2. The cooling method for the hot-rolled steel sheet, according to claim 1,

wherein the meeting is positioned within a meeting zone marked off at the center in the width direction of the steel sheet conveyance region,

a width of the meeting zone satisfies Formula (1) below, and

an interval in the width direction between the meetings of the spray nozzle pairs adjacent to each other in the conveyance direction is a length of the collision region in the conveyance direction or more,

W≤(D+2d)−(D+d)sin θ₂/sin(θ₁+θ₂) (1),

where W is the width of the meeting zone, D is a width of the steel sheet conveyance region, d is a horizontal distance between a jet of the spray nozzle and an end of the steel sheet conveyance region on a side near to the jet, θ₁is a spray jet angle, and θ₂is a spray installation angle corresponding to an angle formed by a line from the jet of the spray nozzle perpendicular to the steel sheet conveyance region and a line connecting the jet of the spray nozzle and the near end of collision region.

3. The cooling method for the hot-rolled steel sheet, according to claim 2,

wherein a cooling zone in which cooling water is jetted from the plurality of spray nozzle pairs toward the steel sheet conveyance region is divided into a plurality of cooling small zones in the conveyance direction,

N spray nozzle pairs (N is an integer where N>1) are arranged in one of the plurality of cooling small zones,

the meeting zone is divided into N meeting small zones at equal intervals in the width direction,

one meeting is placed in each meeting small zone in the one of the plurality of cooling small zones, and

the meetings in the one of the plurality of cooling small zones are arranged from an upstream side toward a downstream side in the conveyance direction, from the meeting small zone at one end of the meeting zone toward the meeting small zone at the other end.

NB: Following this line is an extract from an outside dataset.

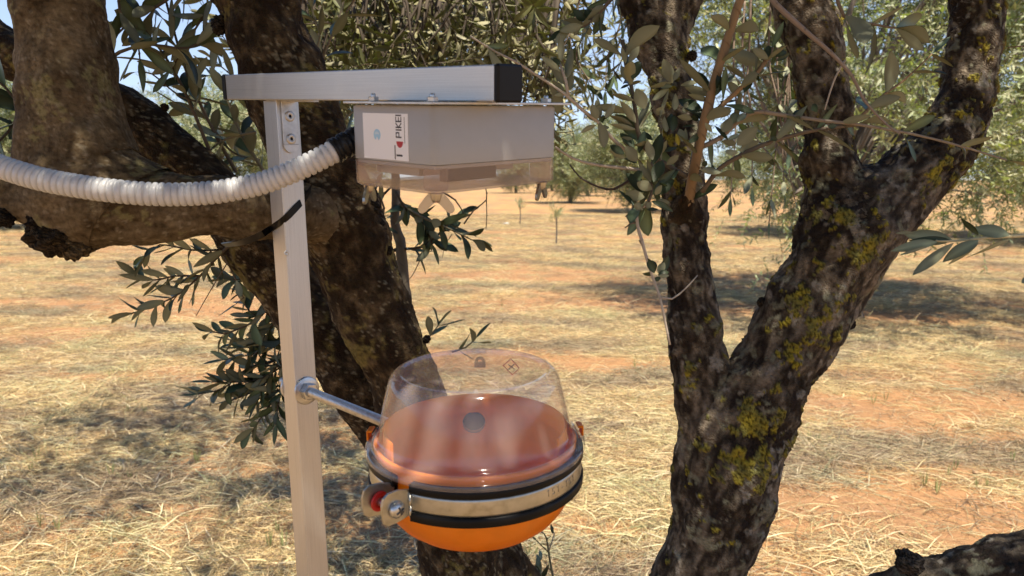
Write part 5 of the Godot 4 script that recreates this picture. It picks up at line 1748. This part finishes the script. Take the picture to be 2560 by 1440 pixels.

4. The cooling method for the hot-rolled steel sheet, according to claim 3,

wherein the cooling small zone is divided into k divided cooling small zones (k is a submultiple of N) in the conveyance direction, and

in the i-th divided cooling small zone (i is an integer of 1 to k) in the conveyance direction, the meetings are arranged in the i-th to (jk+i)-th meeting small zones (j is an integer of 1 to (N/k−1), from the first meeting small zone on one end side of the meeting zone toward the N-th meeting small zone on the other end side.

5. The cooling method for the hot-rolled steel sheet, according to claim 1, wherein cooling of the hot-rolled steel sheet using cooling water from the spray nozzles is performed in a nuclear boiling region.